SCOTT RITTER: Everything they were writing was a lie, not just a nuanced misrepresentation of fact. Judy Miller was running stories from the engineer, Hydari, who was provided by Chalabi, and I was able to provide five or six points where I directly contradicted him and said, if I can contradict him just on the surface of what he is saying, you cannot run with the substance of the rest of that material. This is a man who is not believable. His data doesn’t stack up technically. His data doesn’t stack up logically. His data doesn’t stack up on any of the tests that one would use. There’s no independent confirmation of anything this man is saying, why are you running with it on the front page of your newspaper.
AMY GOODMAN: Ahmed Chalabi, is it true that he tried to hire you, Scott Ritter?
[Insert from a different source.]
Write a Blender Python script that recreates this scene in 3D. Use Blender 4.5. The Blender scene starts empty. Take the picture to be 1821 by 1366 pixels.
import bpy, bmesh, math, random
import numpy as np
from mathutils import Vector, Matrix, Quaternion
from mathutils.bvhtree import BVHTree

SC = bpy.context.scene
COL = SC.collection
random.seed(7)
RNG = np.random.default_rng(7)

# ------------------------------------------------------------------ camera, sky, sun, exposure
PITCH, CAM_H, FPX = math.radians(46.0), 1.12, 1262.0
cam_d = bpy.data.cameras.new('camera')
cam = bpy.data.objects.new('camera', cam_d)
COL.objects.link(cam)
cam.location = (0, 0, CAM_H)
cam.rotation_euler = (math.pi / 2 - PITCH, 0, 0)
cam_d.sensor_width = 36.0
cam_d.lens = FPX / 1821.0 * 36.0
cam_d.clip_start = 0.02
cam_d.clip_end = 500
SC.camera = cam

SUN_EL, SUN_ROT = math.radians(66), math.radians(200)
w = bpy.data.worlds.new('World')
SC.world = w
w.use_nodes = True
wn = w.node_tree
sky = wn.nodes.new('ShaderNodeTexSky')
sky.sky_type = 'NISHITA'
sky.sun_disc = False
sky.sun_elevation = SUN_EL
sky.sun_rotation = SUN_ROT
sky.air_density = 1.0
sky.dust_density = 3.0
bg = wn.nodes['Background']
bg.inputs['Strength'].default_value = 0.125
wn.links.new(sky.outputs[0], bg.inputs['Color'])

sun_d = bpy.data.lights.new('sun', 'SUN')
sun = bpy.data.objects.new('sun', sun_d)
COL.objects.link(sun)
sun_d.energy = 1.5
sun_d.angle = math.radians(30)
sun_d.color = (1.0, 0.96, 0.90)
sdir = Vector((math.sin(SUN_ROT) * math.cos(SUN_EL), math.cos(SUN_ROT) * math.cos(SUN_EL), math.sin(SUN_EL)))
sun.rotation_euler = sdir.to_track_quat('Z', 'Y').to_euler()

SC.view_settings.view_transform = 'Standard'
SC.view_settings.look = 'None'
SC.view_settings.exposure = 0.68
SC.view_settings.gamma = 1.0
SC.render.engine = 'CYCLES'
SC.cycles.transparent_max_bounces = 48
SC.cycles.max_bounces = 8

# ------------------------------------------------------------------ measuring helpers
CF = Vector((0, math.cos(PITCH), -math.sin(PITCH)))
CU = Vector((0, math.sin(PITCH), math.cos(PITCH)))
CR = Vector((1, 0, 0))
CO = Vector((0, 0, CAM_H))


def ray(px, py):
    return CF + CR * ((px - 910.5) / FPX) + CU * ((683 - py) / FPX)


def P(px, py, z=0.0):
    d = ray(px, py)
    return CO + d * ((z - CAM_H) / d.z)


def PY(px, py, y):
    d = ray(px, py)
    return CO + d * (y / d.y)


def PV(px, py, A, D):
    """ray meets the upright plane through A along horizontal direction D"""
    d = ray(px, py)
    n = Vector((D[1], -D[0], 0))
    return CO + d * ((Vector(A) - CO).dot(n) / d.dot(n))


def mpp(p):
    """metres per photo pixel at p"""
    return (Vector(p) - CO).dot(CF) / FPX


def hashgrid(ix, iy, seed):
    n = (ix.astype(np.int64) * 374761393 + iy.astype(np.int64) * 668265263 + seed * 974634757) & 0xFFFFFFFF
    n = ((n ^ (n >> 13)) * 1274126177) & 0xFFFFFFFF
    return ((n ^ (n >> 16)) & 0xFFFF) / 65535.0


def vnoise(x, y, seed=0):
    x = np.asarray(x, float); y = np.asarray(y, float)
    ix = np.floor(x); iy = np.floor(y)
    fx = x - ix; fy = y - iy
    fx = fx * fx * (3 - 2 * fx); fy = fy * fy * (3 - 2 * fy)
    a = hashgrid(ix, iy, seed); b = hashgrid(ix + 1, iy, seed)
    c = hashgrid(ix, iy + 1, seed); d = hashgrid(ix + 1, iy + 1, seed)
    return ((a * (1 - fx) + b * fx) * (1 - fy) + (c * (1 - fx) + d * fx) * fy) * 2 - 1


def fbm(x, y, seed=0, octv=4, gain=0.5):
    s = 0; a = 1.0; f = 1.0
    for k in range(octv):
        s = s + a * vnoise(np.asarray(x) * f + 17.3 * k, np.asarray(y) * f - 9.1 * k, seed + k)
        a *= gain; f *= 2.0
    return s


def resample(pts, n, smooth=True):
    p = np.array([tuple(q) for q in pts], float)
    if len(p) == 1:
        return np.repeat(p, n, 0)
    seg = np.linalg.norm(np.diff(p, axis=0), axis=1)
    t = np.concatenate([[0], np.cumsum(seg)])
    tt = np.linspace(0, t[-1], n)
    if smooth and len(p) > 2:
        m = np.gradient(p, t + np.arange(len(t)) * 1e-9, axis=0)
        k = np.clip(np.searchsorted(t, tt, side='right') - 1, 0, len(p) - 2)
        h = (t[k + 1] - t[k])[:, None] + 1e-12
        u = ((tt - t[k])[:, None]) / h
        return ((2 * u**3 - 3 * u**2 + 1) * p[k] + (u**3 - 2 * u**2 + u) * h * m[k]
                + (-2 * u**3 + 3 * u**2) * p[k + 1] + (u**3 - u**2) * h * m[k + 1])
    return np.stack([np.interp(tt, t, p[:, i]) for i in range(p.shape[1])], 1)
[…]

SCOTT RITTER: No, he didn’t try to hire me. I met Chalabi in the summer of 1998. He was working with certain elements in the Senate, particularly Danielle Pletka, who at the time was a lead counseling for the Republicans on the U.S. Senate. Her husband, Steven Ratmaker was a legal counsel for the Republicans, and the House of Representatives. They were working on the Iraq liberation act at that time. They let it be known that there would be a position for me, that would be put together by the United States congress, on a committee that would be overseeing Ahmed Chalabi’s group. I would be working with Chalabi, paid for by the U.S. government. What Chalabi did I when I balked at this, he thought I was balking at it from a monetary stand point, meaning that they were not going to pay me enough. I was balking at it from an integrity standpoint, meaning I wasn’t going to play this game. He let me know that once he was president of Iraq, he will have control of the Iraq’s resources and that he has oil concessions that he would be able to dole out and that I would quote, unquote, be well taken care of. That, I also rejected.
AMY GOODMAN: Rick McArthur, we only have — well, less than a minute, but on the issue of The New York Times, we don’t see the Right making a tremendous amount of it, though they attack the New York Times a lot, but not on this issue, perhaps because the whole premise, weapons of mass destruction was put forward by the government. And the rest of the media, very uncomfortable. They’re not the own ones.
RICK MACARTHUR: I am hoping this is going to start a flood of apologies, that the New Yorker, which you cited earlier, will apologize for their atrocious reporting by Jeffrey Goldberg on the phony Saddam-al Qaeda link. Maybe David Remnick will take the fall for it. The Washington Post has a lot to apologize for, although a couple of reporters at the Washington Post tried to fight within the paper to do the right thing, and were not successful.
AMY GOODMAN: Would you like to name names?
RICK MACARTHUR: Well, I think Walter Pinkus is the most important reporter there. But the whole culture of — and Barton Gellman tried to do the right thing, I think, or — actually, Scott would know better about what Gellman did. I shouldn’t jump too quickly, but I’d like to see a really good, thorough examination by all of the big media. I’d like for people like me and Scott Ritter to be able to participate in the questioning of these people because unless you have people who know what went down in the first instance, you cannot really get straight answers.
AMY GOODMAN: That’s it. Thank you very much. That does it for the show. I’m Amy Goodman. Thanks for joining us. This is Democracy Now!.